Exercise objective - Count the lines in the entries below that include the word "script". Give nothing but the number.

Supplied data -
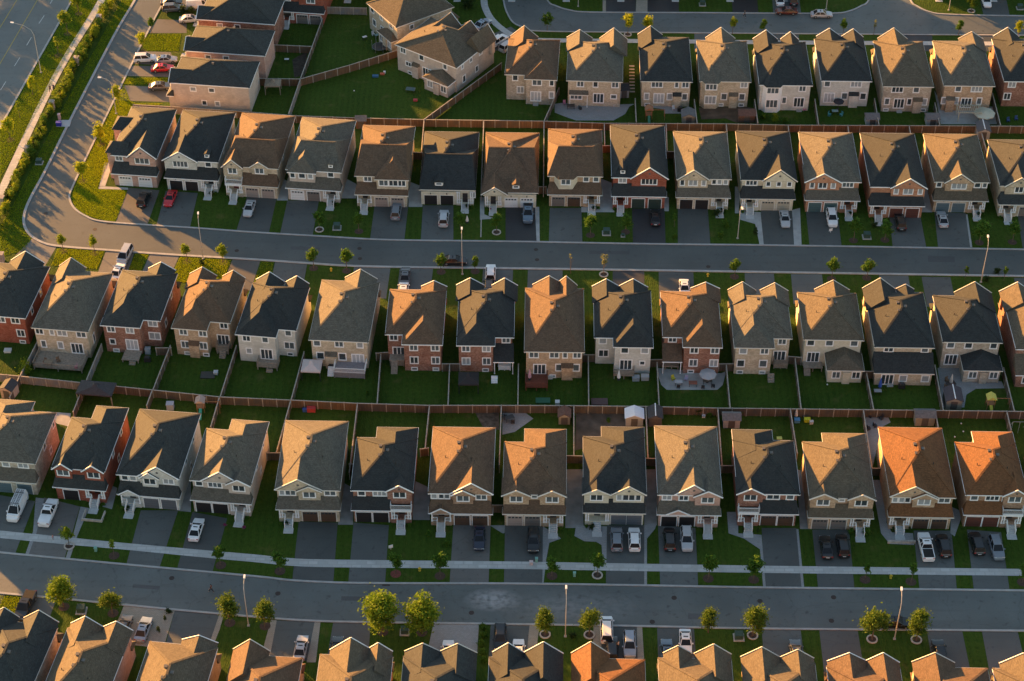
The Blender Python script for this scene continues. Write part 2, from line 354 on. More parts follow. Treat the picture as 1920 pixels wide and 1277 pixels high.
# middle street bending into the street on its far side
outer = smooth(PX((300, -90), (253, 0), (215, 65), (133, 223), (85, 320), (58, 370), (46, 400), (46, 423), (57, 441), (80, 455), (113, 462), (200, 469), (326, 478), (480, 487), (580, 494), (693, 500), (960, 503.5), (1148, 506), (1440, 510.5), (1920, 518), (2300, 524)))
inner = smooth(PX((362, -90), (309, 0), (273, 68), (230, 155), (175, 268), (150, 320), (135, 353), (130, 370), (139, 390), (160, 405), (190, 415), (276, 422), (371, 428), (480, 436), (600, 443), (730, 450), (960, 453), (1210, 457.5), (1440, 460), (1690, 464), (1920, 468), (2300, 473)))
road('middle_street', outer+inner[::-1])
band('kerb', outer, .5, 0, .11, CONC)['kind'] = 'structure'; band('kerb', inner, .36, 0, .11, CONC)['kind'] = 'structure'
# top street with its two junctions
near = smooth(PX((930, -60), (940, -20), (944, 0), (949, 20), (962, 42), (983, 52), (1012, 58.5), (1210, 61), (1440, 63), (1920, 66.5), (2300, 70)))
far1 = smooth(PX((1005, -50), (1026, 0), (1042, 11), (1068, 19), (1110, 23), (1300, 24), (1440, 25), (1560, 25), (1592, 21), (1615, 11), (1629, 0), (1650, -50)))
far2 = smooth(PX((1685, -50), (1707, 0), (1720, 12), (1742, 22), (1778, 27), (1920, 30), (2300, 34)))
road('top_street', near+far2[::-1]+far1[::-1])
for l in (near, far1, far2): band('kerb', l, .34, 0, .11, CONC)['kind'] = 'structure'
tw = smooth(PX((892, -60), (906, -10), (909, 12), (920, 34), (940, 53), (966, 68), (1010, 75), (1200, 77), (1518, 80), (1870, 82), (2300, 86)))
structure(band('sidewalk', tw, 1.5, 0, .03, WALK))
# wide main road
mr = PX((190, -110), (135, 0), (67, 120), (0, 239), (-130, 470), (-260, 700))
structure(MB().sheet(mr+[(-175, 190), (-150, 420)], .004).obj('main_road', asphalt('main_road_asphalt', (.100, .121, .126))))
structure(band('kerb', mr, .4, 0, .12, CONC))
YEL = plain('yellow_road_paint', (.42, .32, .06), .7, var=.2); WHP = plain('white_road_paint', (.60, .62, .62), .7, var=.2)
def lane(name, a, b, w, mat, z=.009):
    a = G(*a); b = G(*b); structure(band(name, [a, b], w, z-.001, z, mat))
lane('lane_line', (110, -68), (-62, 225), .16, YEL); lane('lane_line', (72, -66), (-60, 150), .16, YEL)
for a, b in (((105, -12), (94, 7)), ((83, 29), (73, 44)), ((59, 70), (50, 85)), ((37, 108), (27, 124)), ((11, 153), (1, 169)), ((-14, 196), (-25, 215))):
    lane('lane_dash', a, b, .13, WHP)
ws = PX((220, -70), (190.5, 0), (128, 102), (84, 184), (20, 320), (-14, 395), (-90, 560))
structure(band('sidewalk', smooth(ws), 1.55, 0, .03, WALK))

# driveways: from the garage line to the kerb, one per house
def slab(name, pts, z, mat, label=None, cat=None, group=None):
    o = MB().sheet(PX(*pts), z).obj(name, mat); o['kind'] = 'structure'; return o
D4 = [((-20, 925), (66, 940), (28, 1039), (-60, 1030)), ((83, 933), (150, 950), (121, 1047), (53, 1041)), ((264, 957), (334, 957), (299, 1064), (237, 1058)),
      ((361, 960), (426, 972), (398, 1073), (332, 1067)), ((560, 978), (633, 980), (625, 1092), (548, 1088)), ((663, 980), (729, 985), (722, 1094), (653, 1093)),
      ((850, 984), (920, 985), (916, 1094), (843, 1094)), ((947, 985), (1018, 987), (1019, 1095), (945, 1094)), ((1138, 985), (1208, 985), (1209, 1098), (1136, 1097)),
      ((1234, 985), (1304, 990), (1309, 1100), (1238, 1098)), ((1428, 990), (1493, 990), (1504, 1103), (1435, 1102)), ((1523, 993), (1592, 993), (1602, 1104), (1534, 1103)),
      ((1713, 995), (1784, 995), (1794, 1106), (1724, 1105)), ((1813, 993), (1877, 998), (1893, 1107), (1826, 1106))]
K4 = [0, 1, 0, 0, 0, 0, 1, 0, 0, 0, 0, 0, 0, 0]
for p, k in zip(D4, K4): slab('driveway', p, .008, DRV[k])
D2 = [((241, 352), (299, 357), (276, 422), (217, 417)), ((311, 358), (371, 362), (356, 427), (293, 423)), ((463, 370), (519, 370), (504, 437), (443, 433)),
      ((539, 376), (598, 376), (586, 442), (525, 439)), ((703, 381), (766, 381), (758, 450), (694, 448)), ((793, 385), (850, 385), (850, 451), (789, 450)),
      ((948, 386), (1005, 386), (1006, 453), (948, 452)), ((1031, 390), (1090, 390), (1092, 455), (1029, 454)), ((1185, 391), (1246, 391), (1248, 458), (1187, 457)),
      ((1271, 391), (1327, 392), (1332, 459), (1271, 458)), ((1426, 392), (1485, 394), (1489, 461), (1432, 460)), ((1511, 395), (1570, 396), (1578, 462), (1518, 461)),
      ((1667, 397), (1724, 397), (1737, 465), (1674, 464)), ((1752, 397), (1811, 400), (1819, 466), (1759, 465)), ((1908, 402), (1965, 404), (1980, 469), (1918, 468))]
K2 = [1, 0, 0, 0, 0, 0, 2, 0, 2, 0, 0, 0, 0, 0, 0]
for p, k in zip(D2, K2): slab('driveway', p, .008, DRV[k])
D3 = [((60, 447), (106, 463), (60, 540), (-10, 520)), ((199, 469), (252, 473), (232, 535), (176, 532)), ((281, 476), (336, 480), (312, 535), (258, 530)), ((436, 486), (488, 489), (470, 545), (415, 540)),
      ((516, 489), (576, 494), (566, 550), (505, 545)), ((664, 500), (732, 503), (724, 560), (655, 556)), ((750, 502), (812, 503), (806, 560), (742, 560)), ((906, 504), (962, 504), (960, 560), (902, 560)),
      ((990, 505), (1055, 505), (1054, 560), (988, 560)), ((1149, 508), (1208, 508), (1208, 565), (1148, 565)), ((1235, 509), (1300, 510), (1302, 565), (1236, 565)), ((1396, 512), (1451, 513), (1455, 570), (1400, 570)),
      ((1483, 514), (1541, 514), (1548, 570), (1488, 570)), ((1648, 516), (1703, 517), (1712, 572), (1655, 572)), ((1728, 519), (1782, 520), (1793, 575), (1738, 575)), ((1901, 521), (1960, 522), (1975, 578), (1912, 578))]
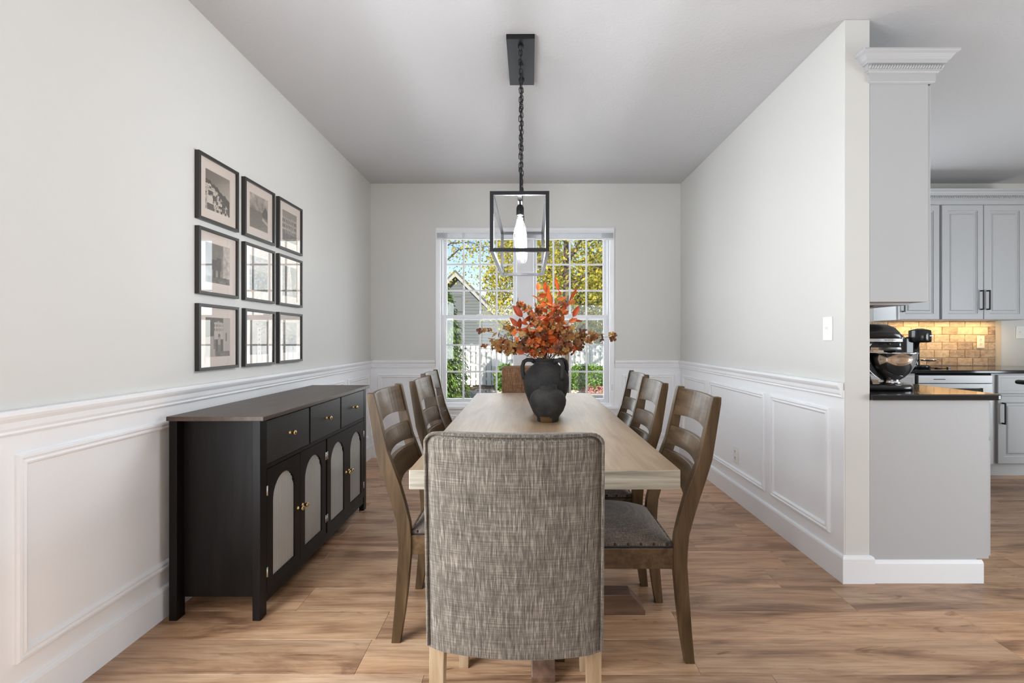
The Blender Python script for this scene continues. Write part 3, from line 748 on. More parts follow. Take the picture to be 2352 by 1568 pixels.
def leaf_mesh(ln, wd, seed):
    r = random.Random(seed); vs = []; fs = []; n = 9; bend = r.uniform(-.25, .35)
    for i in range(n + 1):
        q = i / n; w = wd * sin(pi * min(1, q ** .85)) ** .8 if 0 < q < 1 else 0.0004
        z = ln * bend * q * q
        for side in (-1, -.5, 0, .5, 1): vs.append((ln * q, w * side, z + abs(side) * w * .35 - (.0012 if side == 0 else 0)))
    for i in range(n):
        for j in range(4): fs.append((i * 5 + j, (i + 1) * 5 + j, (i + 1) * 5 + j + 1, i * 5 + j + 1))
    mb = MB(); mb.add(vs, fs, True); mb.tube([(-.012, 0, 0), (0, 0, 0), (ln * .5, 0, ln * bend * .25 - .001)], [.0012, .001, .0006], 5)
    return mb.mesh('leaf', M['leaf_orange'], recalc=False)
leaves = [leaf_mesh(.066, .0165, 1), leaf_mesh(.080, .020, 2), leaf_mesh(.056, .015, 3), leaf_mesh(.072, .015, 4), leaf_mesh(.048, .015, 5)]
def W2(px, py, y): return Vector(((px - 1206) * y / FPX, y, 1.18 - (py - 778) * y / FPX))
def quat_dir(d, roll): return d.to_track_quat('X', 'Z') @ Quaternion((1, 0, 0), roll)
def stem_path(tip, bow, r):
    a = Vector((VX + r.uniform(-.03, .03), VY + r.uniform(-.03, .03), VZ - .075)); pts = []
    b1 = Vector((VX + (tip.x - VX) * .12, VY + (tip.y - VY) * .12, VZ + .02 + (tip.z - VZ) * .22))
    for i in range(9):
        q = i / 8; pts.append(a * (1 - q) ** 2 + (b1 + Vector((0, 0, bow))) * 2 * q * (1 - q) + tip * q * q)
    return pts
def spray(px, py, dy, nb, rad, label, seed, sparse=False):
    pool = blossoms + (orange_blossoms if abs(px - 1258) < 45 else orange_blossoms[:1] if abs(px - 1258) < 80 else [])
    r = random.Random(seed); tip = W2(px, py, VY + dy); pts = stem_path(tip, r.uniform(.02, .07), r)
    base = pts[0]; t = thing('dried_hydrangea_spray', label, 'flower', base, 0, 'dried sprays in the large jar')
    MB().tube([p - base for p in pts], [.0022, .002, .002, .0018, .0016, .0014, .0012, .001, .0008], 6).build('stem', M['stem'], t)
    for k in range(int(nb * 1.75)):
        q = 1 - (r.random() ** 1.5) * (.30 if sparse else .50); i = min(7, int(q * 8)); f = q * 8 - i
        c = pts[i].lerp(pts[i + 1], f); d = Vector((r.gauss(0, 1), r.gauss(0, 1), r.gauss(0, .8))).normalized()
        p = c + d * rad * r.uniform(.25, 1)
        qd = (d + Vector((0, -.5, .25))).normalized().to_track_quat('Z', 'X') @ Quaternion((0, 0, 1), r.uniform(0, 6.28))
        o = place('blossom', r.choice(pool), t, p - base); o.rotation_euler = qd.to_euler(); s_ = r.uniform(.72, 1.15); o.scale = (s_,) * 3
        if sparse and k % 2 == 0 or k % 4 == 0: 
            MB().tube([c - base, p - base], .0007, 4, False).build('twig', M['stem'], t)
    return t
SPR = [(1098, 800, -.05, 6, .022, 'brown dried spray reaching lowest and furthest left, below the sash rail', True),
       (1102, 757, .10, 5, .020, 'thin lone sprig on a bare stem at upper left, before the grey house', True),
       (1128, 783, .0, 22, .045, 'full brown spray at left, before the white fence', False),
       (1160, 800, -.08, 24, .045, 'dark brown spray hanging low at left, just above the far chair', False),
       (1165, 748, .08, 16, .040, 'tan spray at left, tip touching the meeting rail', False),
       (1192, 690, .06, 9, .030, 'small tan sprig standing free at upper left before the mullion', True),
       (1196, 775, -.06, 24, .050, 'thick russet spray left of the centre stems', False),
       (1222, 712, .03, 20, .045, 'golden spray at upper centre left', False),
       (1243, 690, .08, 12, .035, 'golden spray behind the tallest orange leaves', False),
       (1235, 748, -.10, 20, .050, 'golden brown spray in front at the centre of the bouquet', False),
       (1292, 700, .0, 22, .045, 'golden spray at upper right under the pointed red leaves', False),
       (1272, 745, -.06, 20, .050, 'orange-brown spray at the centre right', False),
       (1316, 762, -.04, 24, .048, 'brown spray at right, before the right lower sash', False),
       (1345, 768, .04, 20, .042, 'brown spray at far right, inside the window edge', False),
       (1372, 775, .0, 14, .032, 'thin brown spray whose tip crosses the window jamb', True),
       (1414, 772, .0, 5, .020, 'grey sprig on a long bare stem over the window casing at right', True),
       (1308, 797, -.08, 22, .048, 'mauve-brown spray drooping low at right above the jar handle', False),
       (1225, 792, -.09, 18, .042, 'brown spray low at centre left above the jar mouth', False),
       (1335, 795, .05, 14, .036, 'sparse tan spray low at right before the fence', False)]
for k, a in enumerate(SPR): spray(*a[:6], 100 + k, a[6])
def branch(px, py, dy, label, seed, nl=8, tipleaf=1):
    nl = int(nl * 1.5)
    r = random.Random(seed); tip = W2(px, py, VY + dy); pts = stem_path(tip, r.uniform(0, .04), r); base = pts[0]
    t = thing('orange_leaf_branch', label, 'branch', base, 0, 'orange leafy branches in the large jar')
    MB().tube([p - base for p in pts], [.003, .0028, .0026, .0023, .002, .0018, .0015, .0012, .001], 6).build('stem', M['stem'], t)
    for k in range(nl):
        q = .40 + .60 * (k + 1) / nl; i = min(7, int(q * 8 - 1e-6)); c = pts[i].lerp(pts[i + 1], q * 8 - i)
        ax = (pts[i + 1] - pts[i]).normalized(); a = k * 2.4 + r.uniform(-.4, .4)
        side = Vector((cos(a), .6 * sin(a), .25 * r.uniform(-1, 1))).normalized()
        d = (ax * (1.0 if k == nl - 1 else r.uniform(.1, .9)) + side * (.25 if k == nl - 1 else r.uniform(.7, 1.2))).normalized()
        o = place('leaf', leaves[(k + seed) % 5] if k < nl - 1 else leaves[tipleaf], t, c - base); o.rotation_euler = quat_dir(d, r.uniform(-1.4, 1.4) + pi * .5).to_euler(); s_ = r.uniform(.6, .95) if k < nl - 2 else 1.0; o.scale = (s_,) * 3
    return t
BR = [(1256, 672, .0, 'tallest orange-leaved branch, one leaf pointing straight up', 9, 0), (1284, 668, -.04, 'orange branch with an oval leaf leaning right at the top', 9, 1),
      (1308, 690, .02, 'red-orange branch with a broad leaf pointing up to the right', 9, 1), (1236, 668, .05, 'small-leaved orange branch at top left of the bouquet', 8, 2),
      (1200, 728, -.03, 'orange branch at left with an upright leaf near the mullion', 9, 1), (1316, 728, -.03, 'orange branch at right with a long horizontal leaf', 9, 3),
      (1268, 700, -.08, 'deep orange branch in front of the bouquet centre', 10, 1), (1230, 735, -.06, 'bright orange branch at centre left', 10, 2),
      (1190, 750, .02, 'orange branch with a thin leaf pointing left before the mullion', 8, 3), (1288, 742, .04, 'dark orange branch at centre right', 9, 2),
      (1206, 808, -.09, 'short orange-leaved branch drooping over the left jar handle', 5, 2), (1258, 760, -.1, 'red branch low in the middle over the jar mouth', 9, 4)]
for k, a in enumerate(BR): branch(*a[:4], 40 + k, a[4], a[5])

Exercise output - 2